The petitioner likewise contends that his detention by the sheriff is unlawful because neither his sureties nor any one else procured a new order of arrest or commitment. It is claimed that a certified copy of the recognizance, which the statute requires to be procured and delivered to the sheriff by the sureties along with the body of their principal, is not process and cannot authorize the sheriff to take and detain him as a prisoner. It is sufficient to say in reply to this that in immemorial legal theory the petitioner never was discharged from custody. The giving of the recog*116nizance by him only operated to transfer the custody of his person from the sheriff-to his sureties. Thenceforth they, instead of the sheriff, were his jailers. Blackstone defines bail as “a delivery or bailment, of a person to his sureties, upon their giving (together with himself) sufficient security for his appearance : he being supposed to continue in their friendly custody, instead of going to gaol.” (4 Bla. Com. 297.) There was, therefore, no occasion for the issuance and service of a new order of arrest nor for a warrant of commitment. The prisoner having been thus retransferred from the custody of one jailer to another from whom the former had received him, the latter jailer again took him, and thence was authorized to detain him under the original warrant by which he had been arrested.

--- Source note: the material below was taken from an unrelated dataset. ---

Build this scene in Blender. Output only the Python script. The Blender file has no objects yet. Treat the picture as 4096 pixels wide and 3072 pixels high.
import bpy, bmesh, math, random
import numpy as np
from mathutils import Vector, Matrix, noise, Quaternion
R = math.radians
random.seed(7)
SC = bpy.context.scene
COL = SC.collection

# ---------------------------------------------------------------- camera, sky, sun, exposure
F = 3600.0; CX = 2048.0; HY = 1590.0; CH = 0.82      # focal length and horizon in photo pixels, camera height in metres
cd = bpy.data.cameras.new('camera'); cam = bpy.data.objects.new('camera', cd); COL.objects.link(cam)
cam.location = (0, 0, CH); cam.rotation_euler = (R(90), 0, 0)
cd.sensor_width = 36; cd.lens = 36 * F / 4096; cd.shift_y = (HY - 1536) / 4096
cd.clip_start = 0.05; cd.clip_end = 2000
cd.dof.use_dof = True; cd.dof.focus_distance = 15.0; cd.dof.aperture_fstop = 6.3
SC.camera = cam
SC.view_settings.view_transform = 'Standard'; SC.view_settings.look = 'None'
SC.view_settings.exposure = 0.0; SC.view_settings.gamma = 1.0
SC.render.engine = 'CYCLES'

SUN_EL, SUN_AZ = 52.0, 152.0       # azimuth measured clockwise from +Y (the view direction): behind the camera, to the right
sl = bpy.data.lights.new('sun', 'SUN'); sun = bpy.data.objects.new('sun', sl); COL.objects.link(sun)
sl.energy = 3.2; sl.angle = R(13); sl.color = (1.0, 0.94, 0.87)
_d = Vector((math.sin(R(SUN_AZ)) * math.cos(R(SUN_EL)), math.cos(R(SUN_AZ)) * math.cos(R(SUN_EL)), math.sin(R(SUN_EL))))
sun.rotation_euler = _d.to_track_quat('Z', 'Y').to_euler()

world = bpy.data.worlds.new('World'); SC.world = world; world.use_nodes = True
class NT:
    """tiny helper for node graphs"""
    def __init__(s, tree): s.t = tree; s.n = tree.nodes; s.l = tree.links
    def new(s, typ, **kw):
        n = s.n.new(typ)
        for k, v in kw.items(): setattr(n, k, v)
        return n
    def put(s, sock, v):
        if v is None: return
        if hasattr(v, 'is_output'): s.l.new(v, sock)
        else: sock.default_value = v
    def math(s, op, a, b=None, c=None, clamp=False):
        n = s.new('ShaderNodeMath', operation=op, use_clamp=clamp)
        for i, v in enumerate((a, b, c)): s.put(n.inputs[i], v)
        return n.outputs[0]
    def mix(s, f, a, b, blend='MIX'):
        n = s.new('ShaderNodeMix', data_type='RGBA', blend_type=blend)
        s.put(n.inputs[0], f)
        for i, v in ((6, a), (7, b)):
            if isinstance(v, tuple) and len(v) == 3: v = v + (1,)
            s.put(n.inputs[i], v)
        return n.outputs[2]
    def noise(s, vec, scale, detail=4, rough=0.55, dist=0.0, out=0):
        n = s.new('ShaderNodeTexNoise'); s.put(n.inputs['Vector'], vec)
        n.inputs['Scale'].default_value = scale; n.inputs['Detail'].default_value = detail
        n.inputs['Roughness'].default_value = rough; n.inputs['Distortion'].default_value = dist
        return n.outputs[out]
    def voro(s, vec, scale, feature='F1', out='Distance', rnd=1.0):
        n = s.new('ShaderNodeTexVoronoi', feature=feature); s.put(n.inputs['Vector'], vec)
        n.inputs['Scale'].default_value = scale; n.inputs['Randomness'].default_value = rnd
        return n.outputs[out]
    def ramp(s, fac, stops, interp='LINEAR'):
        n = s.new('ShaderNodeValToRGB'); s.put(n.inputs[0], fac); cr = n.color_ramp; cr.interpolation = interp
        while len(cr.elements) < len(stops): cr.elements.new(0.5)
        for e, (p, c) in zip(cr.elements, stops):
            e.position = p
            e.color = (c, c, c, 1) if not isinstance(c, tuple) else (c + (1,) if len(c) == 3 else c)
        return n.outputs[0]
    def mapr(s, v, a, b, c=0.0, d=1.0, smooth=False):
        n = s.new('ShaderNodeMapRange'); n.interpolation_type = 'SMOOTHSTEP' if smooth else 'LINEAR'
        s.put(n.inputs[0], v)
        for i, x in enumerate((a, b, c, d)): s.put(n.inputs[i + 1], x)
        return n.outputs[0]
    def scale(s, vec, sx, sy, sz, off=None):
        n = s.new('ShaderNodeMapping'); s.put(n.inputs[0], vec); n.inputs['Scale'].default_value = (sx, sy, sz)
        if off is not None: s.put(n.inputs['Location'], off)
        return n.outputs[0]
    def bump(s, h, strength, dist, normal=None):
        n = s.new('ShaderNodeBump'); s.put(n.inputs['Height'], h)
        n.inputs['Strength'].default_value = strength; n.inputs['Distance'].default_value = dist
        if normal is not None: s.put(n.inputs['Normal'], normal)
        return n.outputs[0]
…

The effect of a surrender of an accused by his bail is to remit him to the same condition he was in before the recognizance was given; he is then held on the original process against him, no new process being necessary to justify his confinement. (Patillo v. The State, 9 Tex. App. 456.) The fact that upon the giving of a recognizance in behalf of an accused person and the delivery of him to the custody of his sureties the sheriff makes return of his warrant to the clerk of the court, and the fact that the statute may require him to do so (and as to whether it does we have not examined and deem it immaterial) can make no difference. The sheriff would have the right to repossess himself of the warrant for the purpose of indorsing thereon his further acts necessarily performed.

It is ordered that the petitioner be remanded to the custody of the sheriff.